Death By Mixtape

A decade-plus adventure in aggressively misunderstanding rock and roll.

1992. The year gang-rape metal found its inner baritone . . . er, that is, the year grunge broke. The first wide-scale heist of meaningful alternative culture was especially exciting to behold in the Rock and Roll and Pro Football Hall of Fame state, Ohio. I recall one pivotal morning in which Dad graciously hauled my 15-year-old jams-wearing ass (rode that wave a good two years past the expiration date) to school. He was never one for booty-poppin' prom jams at 7 a.m., but I was salivating for a "Too Legit to Quit" pick-me-up and flipped on Cleveland's ultimate Top 40 outlet, Power 108.

My greeting: The lisping bald guy who sang the Get a Life theme (Poison's Bret Michaels later bitterly, just as cluelessly referred to him as Michael Steep on a butt-rock retrospective) getting all "We Didn't Start the Fire" with non sequiturs about "six o'clock TV hour" and "Leonard Bernstein." Catchy, but it was no ex-batboy Christian rapper in baggy pants. I turned the dial for a few minutes, but ended up back at Power 108. Still Michael Steep. I gave it another minute. Steep. Another. Steep. Another. Steep. What? Was the fucking disc on repeat?

It was a harbinger, I would soon learn. Power 108 was switching formats and morphing into the End, an all "alternative rock" station; they were looping R.E.M.'s "It's the End of the World As We Know It (and I Feel Fine)" as their grand introduction. "How clever," my feeble, Tone Loc–worshipping, adolescent brain mused. And futile. Alternative rock 24/7? How the hell was that going to work? Maybe a week before, a morning zoo jock on Power 108's main competitor played "Come As You Are" and actually bitched mid-"Memoriiiiiiahhhhhhh" that "I can't believe this is what people are listening to!"

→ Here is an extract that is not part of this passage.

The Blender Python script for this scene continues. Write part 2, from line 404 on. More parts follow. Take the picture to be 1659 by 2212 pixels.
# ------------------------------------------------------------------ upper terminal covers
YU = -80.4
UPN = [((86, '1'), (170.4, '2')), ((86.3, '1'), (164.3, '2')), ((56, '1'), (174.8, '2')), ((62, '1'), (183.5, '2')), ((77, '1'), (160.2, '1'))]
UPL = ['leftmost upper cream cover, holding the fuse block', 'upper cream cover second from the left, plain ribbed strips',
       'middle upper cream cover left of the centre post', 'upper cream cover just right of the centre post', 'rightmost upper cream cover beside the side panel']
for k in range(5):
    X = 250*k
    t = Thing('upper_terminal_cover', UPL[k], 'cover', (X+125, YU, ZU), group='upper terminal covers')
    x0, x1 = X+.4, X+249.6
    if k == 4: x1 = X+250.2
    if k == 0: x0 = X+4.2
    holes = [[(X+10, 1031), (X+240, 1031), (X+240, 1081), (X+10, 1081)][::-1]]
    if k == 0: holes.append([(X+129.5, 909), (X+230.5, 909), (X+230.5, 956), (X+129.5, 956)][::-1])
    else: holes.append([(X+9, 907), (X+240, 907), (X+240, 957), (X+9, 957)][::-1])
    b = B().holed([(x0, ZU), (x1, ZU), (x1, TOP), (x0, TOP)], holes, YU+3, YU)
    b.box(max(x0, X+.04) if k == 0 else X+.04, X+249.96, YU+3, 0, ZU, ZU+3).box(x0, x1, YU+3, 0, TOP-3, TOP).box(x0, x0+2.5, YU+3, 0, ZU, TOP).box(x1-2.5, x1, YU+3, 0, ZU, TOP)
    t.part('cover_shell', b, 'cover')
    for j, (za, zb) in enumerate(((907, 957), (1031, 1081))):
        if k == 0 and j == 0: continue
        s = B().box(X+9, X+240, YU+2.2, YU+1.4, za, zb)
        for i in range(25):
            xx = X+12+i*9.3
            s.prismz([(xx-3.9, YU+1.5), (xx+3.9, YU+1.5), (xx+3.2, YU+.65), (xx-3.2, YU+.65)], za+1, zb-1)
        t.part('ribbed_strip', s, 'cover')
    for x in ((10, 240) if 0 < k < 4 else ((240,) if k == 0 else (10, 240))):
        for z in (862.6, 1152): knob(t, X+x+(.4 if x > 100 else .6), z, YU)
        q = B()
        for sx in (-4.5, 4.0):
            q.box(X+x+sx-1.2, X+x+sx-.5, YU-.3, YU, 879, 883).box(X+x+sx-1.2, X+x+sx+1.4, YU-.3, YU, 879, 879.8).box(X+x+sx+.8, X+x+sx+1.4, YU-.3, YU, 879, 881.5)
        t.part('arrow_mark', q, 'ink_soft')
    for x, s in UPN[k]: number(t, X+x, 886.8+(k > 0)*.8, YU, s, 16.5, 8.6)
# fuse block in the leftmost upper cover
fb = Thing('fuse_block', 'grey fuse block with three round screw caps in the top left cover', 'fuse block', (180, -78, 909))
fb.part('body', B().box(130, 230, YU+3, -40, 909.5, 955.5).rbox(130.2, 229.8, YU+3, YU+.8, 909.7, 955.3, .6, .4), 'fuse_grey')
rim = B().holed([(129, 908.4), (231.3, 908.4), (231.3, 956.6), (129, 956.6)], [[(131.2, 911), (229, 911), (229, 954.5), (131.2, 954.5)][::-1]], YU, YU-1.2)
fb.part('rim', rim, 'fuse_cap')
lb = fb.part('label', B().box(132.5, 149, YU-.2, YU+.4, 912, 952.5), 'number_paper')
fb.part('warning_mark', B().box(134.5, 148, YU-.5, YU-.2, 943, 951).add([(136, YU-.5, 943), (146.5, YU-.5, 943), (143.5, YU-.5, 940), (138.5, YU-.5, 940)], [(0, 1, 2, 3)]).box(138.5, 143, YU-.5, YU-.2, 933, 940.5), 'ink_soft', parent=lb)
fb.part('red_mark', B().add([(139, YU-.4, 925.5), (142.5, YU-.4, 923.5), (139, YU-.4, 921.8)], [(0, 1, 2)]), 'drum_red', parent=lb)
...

The jock and I had at least one thing in common: We didn't know Frank Black from Bernie Kosar. In my placid, suburban utopia, Kurt Cobain and maybe Trent Reznor—this was northeast Ohio, after all—were alternative rock. But I sure as shit felt more passionate, empowered, and empathetic listening to NIN's "Something I Can Never Have" than watching Bernie engineer a Browns touchdown drive. I determined right there in the van alongside my beyond indifferent big poppa that the End was the greatest fucking idea mortal man had ever conceived, and the anti-Kurt DJ was a neo-Nazi baby killer. I started life anew by buying Stone Temple Pilots' Core after school, scoffing at the fortysomething cashier who suggested that they were "Buffalo Springfield for frat boys" (whatever that meant), and began a decade-plus adventure of aggressively misunderstanding rock and roll.

Enthusiasm without experience and exposition —it forges quite the double-edged sword for a fledgling, wanna-be rock geek. Upon proudly wearing Nirvana's "Sliver" tee to class one day, I was chased home by the Ministry-loving goth-punk bully who lived across the street (with Mummy and Daddy in a two-story, two-car garage Taj Mahal, I might add). The following Calvin and Hobbes–esque exchange ensued midsprint:

BULLY: You don't even know what "Sliver" is!

ME: Um, isn't it a song they haven't released yet?

BULLY: [firing snowball into back of my head] Pussy.

We should've been on the same team, but, suffice it to say, there would be no powwows about Kurt, Al Jourgensen, and H in our future. Thank god Nick Lowe fans aren't as aggro . . . kind of. The following exchange ensued, oh, a week ago, with local rocker and friend Jon Tschurwald over drinks:

ME: Oh, this is "What's So Funny About Peace, Love, and Understanding." Cool. Who does this again?

JON T.: You're not serious.

ME: No, is it . . . it's not Burt Bacharach. Fuck. I remember a Perfect Circle covering this at Lollapalooza. Elvis Costello?

JON T.: I'm about to head butt you.

ME: It's Elvis Costello, right?

JON T.: [head butting me, spilling beer across bar] Pussy.

OK, the last part didn't exactly go down like that. And I'm really, truly not trying to paint myself as outsider/victim. I was moderately well liked in school; my attraction to the, um, emo elements of grunge probably had more to do with not getting laid than any familial- or peer- abuse issues. But I'm 27 and still taking beatings daily for curiosity! True, I may be responsible for creating a persona via this very column as the dude who owns the entire Linkin Park discography but no Sabbath. Well, dudes, my mother raised me to the Oak Ridge Boys' "Elvira," not Joni's Blue. I'm scarred! I'm trying! I learned it from you, Mom!!!

Ahem. I adore nothing more than quietly observing the Yanks and Rebs (Bellinghamites and Olympians) waxing pretentious about indie rock. I adore nothing less than getting shat on for trying to overcome my lameness. I'll buy Paranoid tonight. Don't make me head butt you.